CHICAGO (CBS) – Dozens of local ministers have declared this upcoming weekend “Peace Weekend,” and are asking people to work together to end street violence.

CBS 2 Chief Correspondent Jay Levine reports it’s part of a major offensive against gun violence in Chicago. The initiative includes urging Chicagoans to attend religious this weekend to promote respect for human life, a lobbying campaign to get guns off the streets, and efforts to provide safe havens for young people throughout the city.

Rev. Ira Acree, pastor of Greater St. John Bible Church, said “The madness must end. It must cease. We’re just grateful to God that, this weekend, the moral leaders are declaring open doors, and we’re praying for peace, and preaching messages on peace. Not only that, we cannot just preach on peace, we must go into the streets and we must touch residents, we must touch the community.”

LISTEN: WBBM Newsradio’s Steve Miller reports

In announcing their initiative on Monday, the ministers prayed, and sang, and noted last week’s mass murder in Colorado and other shooting massacres in the U.S.

“When in Aurora, Colorado, 12 people are shot to death and 58 are wounded, we call it a tragedy. When it happens in Chicago, we call it Saturday night,” said Rev. Philip Blackwell, senior pastor at the First United Methodist Church in the Loop. “We prayed after Virginia Tech. We prayed after Columbine. We prayed after Northern Illinois University. We pray now. But if, as the Christian scripture says, all of life is a prayer, then we have to put our words into action.”

Rev. Michael Pfleger, pastor at Saint Sabina, echoed those sentiments.

“We cannot, as a nation, come together and be outraged with what happened in Aurora, Colorado, and be silent and ignore and turn our backs to what’s happening in Chicago every single day,” Pfleger said.

Pastor Paco Amador, of New Life Church in Little Village, pointed to the March shooting death of 6-year-old Aliyah Shell, who was killed while sitting on her front porch. Two teenage gang members were charged with shooting Aliyah. They were allegedly gunning for members of a rival gang.

Amador said the outrage over the murders of innocent youths should be more than temporary.

“When a little girl is gunned down at her doorstep, the community rises up, comes together, and says ‘We can’t have this happen.’ But afterwards, we all go back to our homes,” he said.

Priests, pastors, rabbis, ministers from all over the city gathered at First United Methodist on Monday, not only to pray for peace, but to sign a covenant vowing to do something to stop the violence. This time, they promised, it’ll be more than words on a placard.

One example of the safe havens the ministers want to provide for children is found in the West Garfield Park neighborhood, where the Summer Haven program provides local youths more than just a safe place to play, and a healthy lunch every day.

“They learn about bullying, what’s bullying, what’s not to bully. They learn the rules of not hitting each other, don’t disrespecting each other,” volunteer Jemia Simpson said. “It’s difficult, nonetheless, but if you start young, they can grow up to learn it even more.”

Such programs are especially important in West Garfield Park, because just a few blocks away, at the same time, police were responding to a shooting that left one person dead and two others wounded.

Rev.

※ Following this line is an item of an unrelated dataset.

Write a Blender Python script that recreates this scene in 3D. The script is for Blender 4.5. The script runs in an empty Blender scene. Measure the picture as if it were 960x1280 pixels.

Cy Fields, pastor of New Landmark Missionary Baptist Church, said, “the city of Chicago is quickly becoming the violence, or the murder capital of America.”

Pfleger has been waging the battle against gun violence for years, but he said things have changed, saying he feels “a tremendous sense of optimism” at Monday’s show of unity by ministers from across the city.

“There’s something that comes in numbers, and in support, and in coming together. There’s a power in that unity, so I think it becomes a new movement,” Pfleger said.

The ministers all said violence in one community is violence in every community. They said they plan to follow up the “Peace Weekend” with a violence summit the weekend after.

They already have a website to provide local youths with a list of activities similar to the Summer Haven program. They also vowed to increase political pressure for stricter gun registration laws, and outlawing high-powered weapons whose only use is to kill people.